Task -> Beginning with the first line below, please repeat the material exactly, ending with the line that includes "random.seed(7)".

++++

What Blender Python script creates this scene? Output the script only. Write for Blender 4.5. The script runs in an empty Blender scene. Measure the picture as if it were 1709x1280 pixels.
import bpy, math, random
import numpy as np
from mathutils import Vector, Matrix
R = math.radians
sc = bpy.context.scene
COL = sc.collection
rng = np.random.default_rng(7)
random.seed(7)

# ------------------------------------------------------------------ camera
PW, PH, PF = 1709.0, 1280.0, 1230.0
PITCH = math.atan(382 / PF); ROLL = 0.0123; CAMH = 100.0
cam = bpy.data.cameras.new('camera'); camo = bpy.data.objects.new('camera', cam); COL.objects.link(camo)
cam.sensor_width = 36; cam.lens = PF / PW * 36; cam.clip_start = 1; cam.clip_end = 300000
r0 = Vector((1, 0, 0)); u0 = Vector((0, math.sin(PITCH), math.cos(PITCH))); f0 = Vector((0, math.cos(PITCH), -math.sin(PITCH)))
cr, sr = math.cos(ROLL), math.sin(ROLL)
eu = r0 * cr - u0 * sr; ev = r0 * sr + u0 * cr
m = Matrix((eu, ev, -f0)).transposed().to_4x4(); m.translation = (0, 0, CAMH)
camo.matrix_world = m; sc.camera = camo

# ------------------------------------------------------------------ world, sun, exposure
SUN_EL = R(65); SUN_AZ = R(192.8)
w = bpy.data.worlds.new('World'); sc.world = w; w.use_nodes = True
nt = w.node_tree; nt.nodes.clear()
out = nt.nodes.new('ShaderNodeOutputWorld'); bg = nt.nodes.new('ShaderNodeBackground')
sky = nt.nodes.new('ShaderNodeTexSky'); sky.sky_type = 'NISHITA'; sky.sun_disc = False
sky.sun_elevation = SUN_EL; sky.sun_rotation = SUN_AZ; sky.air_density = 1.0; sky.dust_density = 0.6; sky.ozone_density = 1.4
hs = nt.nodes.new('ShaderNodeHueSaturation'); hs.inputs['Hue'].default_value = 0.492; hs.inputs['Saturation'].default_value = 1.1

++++

Solution for this task ->
What Blender Python script creates this scene? Output the script only. Write for Blender 4.5. The script runs in an empty Blender scene. Measure the picture as if it were 1709x1280 pixels.
import bpy, math, random
import numpy as np
from mathutils import Vector, Matrix
R = math.radians
sc = bpy.context.scene
COL = sc.collection
rng = np.random.default_rng(7)
random.seed(7)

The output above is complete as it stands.